The very first roll of film that I exposed was a roll of 35mm Anscochrome 64 slide film. I still have 2 slides from that roll I shot in 1972 in my archives.
For several years I have been shooting everything on print film and having it processed onto Photo CD so that I could use the images in my digital darkroom. For those of us who just don't have the money for an expensive digital SLR, this is a great way to use your film camera and have digital images without having to scan negatives or prints.
While I will admit that converting to using the Coolscan and shooting on reversal film means that I will have to scan the images. But, in the comparison of the first slide I scanned to the same one scanned by a pro lab in PCD format, even the greenest novice photographer could see the difference.

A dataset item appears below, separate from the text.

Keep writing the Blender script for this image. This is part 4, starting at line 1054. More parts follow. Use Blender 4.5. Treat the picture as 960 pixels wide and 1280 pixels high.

I also often have my film processed at a one hour lab and burned onto a Picture CD which is not to be confused with Photo CD. Picture CD is JPEG scans of the negatives and Photo CD is Kodaks PCD format that yields a 18kb to 18Mb file size. I also found the Picture CD to be a little bit flatter in contrast but just the fact that I could have my images on CD was worth having to fix them up in Photoshop.
 In the image comparison shown in this popup window, the top image is scanned with the Nikon Coolscan and the bottom image is from the Photo CD.
You will notice a distinct red cast in the Photo CD image that is not in the slide. The Photo CD image is a bit flat but overall the contrast, sharpness, shadow detail and highlights are relatively identical in both images. By taking out some of the red cast in Photoshop I could achieve the same results... Not so true.
I soon discovered that a little adjustment on the red slider in Photoshop did not fix the image. It actually took a lot of tweaking and adjusting to try and duplicate the image from the Coolscan. By that time I could have made another scan and as I would go through the process of making about ten scans I would have equalled the time it would take to open and fix only four or five PCD images.